-- Begin Dataset section --

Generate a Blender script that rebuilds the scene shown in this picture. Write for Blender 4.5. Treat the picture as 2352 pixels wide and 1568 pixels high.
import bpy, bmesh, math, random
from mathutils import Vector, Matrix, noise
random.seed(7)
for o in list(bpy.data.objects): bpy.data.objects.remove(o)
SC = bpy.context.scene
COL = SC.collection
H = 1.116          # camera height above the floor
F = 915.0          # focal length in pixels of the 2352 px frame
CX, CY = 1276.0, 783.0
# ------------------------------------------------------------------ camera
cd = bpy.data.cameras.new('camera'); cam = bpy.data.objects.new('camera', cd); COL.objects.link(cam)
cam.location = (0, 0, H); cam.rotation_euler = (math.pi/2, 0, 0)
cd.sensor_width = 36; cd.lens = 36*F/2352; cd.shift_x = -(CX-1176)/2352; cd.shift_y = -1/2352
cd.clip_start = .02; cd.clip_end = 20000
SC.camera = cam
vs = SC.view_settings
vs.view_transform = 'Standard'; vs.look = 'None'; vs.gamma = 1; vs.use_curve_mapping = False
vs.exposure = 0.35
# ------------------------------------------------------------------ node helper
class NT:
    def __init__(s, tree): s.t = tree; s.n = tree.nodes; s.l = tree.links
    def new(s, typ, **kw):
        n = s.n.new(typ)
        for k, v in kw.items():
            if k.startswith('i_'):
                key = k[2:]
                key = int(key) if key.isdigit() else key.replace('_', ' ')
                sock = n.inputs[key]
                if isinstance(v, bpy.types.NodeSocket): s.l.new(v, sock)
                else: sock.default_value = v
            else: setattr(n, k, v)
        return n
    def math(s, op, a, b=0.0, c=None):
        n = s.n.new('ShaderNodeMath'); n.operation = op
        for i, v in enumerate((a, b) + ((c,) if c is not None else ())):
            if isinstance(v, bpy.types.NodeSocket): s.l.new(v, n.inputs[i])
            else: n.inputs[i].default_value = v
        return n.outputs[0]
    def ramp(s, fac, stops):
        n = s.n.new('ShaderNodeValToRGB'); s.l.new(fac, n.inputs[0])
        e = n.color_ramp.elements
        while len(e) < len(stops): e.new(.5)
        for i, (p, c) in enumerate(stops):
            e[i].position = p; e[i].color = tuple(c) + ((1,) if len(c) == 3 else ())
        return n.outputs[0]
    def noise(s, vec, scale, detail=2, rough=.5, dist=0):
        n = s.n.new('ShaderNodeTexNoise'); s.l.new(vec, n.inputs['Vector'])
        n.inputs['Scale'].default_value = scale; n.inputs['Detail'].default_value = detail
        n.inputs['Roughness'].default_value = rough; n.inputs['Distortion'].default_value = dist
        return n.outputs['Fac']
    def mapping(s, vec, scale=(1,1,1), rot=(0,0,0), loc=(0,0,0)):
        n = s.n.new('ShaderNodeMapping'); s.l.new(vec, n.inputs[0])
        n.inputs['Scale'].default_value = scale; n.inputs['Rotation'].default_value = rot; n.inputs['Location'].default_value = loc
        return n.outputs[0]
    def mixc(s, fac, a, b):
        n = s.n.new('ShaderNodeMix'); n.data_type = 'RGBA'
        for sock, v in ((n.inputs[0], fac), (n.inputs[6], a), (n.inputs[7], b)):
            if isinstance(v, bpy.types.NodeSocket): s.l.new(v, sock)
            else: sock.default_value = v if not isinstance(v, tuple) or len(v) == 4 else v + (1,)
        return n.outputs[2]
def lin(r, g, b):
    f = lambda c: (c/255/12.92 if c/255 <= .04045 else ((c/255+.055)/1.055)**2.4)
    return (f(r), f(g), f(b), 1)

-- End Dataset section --

Take the listing above and set it down exactly.

Generate a Blender script that rebuilds the scene shown in this picture. Write for Blender 4.5. Treat the picture as 2352 pixels wide and 1568 pixels high.
import bpy, bmesh, math, random
from mathutils import Vector, Matrix, noise
random.seed(7)
for o in list(bpy.data.objects): bpy.data.objects.remove(o)
SC = bpy.context.scene
COL = SC.collection
H = 1.116          # camera height above the floor
F = 915.0          # focal length in pixels of the 2352 px frame
CX, CY = 1276.0, 783.0
# ------------------------------------------------------------------ camera
cd = bpy.data.cameras.new('camera'); cam = bpy.data.objects.new('camera', cd); COL.objects.link(cam)
cam.location = (0, 0, H); cam.rotation_euler = (math.pi/2, 0, 0)
cd.sensor_width = 36; cd.lens = 36*F/2352; cd.shift_x = -(CX-1176)/2352; cd.shift_y = -1/2352
cd.clip_start = .02; cd.clip_end = 20000
SC.camera = cam
vs = SC.view_settings
vs.view_transform = 'Standard'; vs.look = 'None'; vs.gamma = 1; vs.use_curve_mapping = False
vs.exposure = 0.35
# ------------------------------------------------------------------ node helper
class NT:
    def __init__(s, tree): s.t = tree; s.n = tree.nodes; s.l = tree.links
    def new(s, typ, **kw):
        n = s.n.new(typ)
        for k, v in kw.items():
            if k.startswith('i_'):
                key = k[2:]
                key = int(key) if key.isdigit() else key.replace('_', ' ')
                sock = n.inputs[key]
                if isinstance(v, bpy.types.NodeSocket): s.l.new(v, sock)
                else: sock.default_value = v
            else: setattr(n, k, v)
        return n
    def math(s, op, a, b=0.0, c=None):
        n = s.n.new('ShaderNodeMath'); n.operation = op
        for i, v in enumerate((a, b) + ((c,) if c is not None else ())):
            if isinstance(v, bpy.types.NodeSocket): s.l.new(v, n.inputs[i])
            else: n.inputs[i].default_value = v
        return n.outputs[0]
    def ramp(s, fac, stops):
        n = s.n.new('ShaderNodeValToRGB'); s.l.new(fac, n.inputs[0])
        e = n.color_ramp.elements
        while len(e) < len(stops): e.new(.5)
        for i, (p, c) in enumerate(stops):
            e[i].position = p; e[i].color = tuple(c) + ((1,) if len(c) == 3 else ())
        return n.outputs[0]
    def noise(s, vec, scale, detail=2, rough=.5, dist=0):
        n = s.n.new('ShaderNodeTexNoise'); s.l.new(vec, n.inputs['Vector'])
        n.inputs['Scale'].default_value = scale; n.inputs['Detail'].default_value = detail
        n.inputs['Roughness'].default_value = rough; n.inputs['Distortion'].default_value = dist
        return n.outputs['Fac']
    def mapping(s, vec, scale=(1,1,1), rot=(0,0,0), loc=(0,0,0)):
        n = s.n.new('ShaderNodeMapping'); s.l.new(vec, n.inputs[0])
        n.inputs['Scale'].default_value = scale; n.inputs['Rotation'].default_value = rot; n.inputs['Location'].default_value = loc
        return n.outputs[0]
    def mixc(s, fac, a, b):
        n = s.n.new('ShaderNodeMix'); n.data_type = 'RGBA'
        for sock, v in ((n.inputs[0], fac), (n.inputs[6], a), (n.inputs[7], b)):
            if isinstance(v, bpy.types.NodeSocket): s.l.new(v, sock)
            else: sock.default_value = v if not isinstance(v, tuple) or len(v) == 4 else v + (1,)
        return n.outputs[2]
def lin(r, g, b):
    f = lambda c: (c/255/12.92 if c/255 <= .04045 else ((c/255+.055)/1.055)**2.4)
    return (f(r), f(g), f(b), 1)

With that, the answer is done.